Si no hubiera sido por el gran respeto que me infundía la santa presencia de mi “Nuevo Amigo”, creo que hubiera adquirido, ya en mi infancia, modos poco convenientes, poco o nada modestos. Sabía perfectamente que, cuando estaba en presencia de las Hermanas o de personas extrañas a quienes respetaba, debía estar en postura correcta. Y, aunque lo hacía bien, todavía me esmeraba más en eso cuando estaba sola, pues me sentía más directamente observada por mi “Nuevo Amigo”. Hasta los 8 años, fue siempre Acacia la que me vestía, me bañaba, me peinaba, me acostaba y me levantaba, pero, como yo era poco hábil y mañosa, todavía a los 10 u 11 años no prescindía del todo de sus servicios. Muchas veces, sobre todo al levantarme, cuando al ponerme por ejemplo las medias, adoptaba una posición inconveniente o no me preocupaba de que el vestidito estuviese bien estirado, allí estaba siempre a tiempo la advertencia de mi “Nuevo Amigo”; y, sin haberlo visto jamás, sentía tan vivamente su presencia y su reprobación que, avergonzada, cerraba los ojos como si temiera ver su santo rostro mirándome con severidad.
Esta escena se repitió innumerables veces, estando sola o en las más interesantes diversiones. Con la gracia del buen Dios, no recuerdo haber desoído las advertencias santas de mi “Nuevo Amigo” ni una sola vez, a pesar de que muchísimas veces tuve necesidad, sin saberlo, de violentar mi naturaleza rebelde y llena de malas inclinaciones.
En cierta ocasión, hubo una fiesta militar gaucha en la invernada, y papá nos llevó. Me quedé encantada cuando vi que allí se podía montar a caballo. Lo hacían las señoras y los niños. Nunca había montado a caballo, a no ser alguna que otra vez que papá me había sentado en Congo. Allá, en la fiesta, sin embargo, iba a pasear a caballo.

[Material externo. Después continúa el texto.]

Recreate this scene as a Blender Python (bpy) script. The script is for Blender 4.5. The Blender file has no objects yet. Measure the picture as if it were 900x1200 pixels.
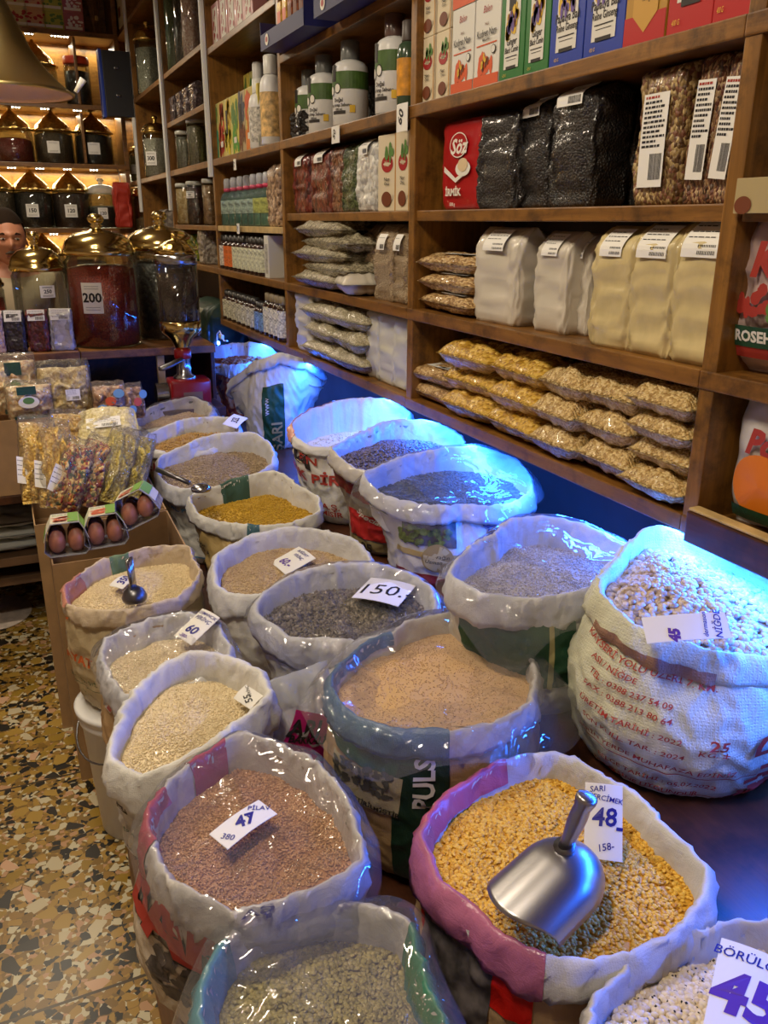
import bpy, bmesh, math, random
import numpy as np
from mathutils import Vector, noise, Matrix
PI=math.pi
random.seed(7); rng=np.random.default_rng(7)
SC=bpy.context.scene; COL=SC.collection
# ------------------------------------------------------------------ camera
F_,P_,YAW,ROLL=970.8,.33628,.42319,.005467
CH=1.55
def U(x,y,z=None,X=None,Y=None):
    c,s=math.cos(ROLL),math.sin(ROLL); dx,dy=x-450,y-600
    a,b=c*dx+s*dy,-s*dx+c*dy
    fw=F_*math.cos(P_)-b*math.sin(P_); up=-b*math.cos(P_)-F_*math.sin(P_)
    w=Vector((a*math.cos(YAW)+fw*math.sin(YAW),-a*math.sin(YAW)+fw*math.cos(YAW),up))
    t=(z-CH)/w.z if z is not None else X/w.x if X is not None else Y/w.y
    return w*t+Vector((0,0,CH))
def PJ(X,Y,Z):
    r=X*np.cos(YAW)-Y*np.sin(YAW); fw=X*np.sin(YAW)+Y*np.cos(YAW); Z=Z-CH
    u=Z*np.cos(P_)+fw*np.sin(P_); d=fw*np.cos(P_)-Z*np.sin(P_)
    x=F_*r/d; y=-F_*u/d; c,s=np.cos(ROLL),np.sin(ROLL)
    return 450+c*x-s*y,600+s*x+c*y,d
def YS(px,z,X=1.17):          # distance along the shelf wall of a point seen at column px
    lo,hi=.2,12.
    for _ in range(40):
        m=(lo+hi)/2
        if PJ(X,m,z)[0]>px: lo=m
        else: hi=m
    return lo
cam=bpy.data.objects.new('camera',bpy.data.cameras.new('camera')); COL.objects.link(cam)
cam.data.sensor_fit='VERTICAL'; cam.data.sensor_height=36; cam.data.lens=36*F_/1200; cam.data.clip_start=.02
fwd=Vector((math.sin(YAW)*math.cos(P_),math.cos(YAW)*math.cos(P_),-math.sin(P_)))
rt=Vector((math.cos(YAW),-math.sin(YAW),0)); upv=rt.cross(fwd)
r2=rt*math.cos(ROLL)-upv*math.sin(ROLL)*-1; u2=r2.cross(fwd)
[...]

El Teniente P. se ocupó de mí y me trajo un bonito poni. Yo estaba en el colmo de la alegría. Él me montó en el poni como si fuera un niño y ya le había tirado de las riendas cuando escucho y percibo la advertencia de mi “Nuevo Amigo”, tan vivamente como oía y sentía al Teniente P.
Mi “Nuevo Amigo” reprobaba mi paseo. Sentí su brazo que me bajaba suavemente del caballo como había sentido, antes, al Teniente levantándome. Y ya en el suelo, le dije: “Ya no me apetece pasear”.
El Teniente se quedó admirado de mi “agilidad” y le contó la anécdota a papá quien me trató de miedosa y tontina. Me hubiera encantado pasear a caballo, sí, pero prefería más, mucho más, tener contento a mi “Nuevo Amigo”.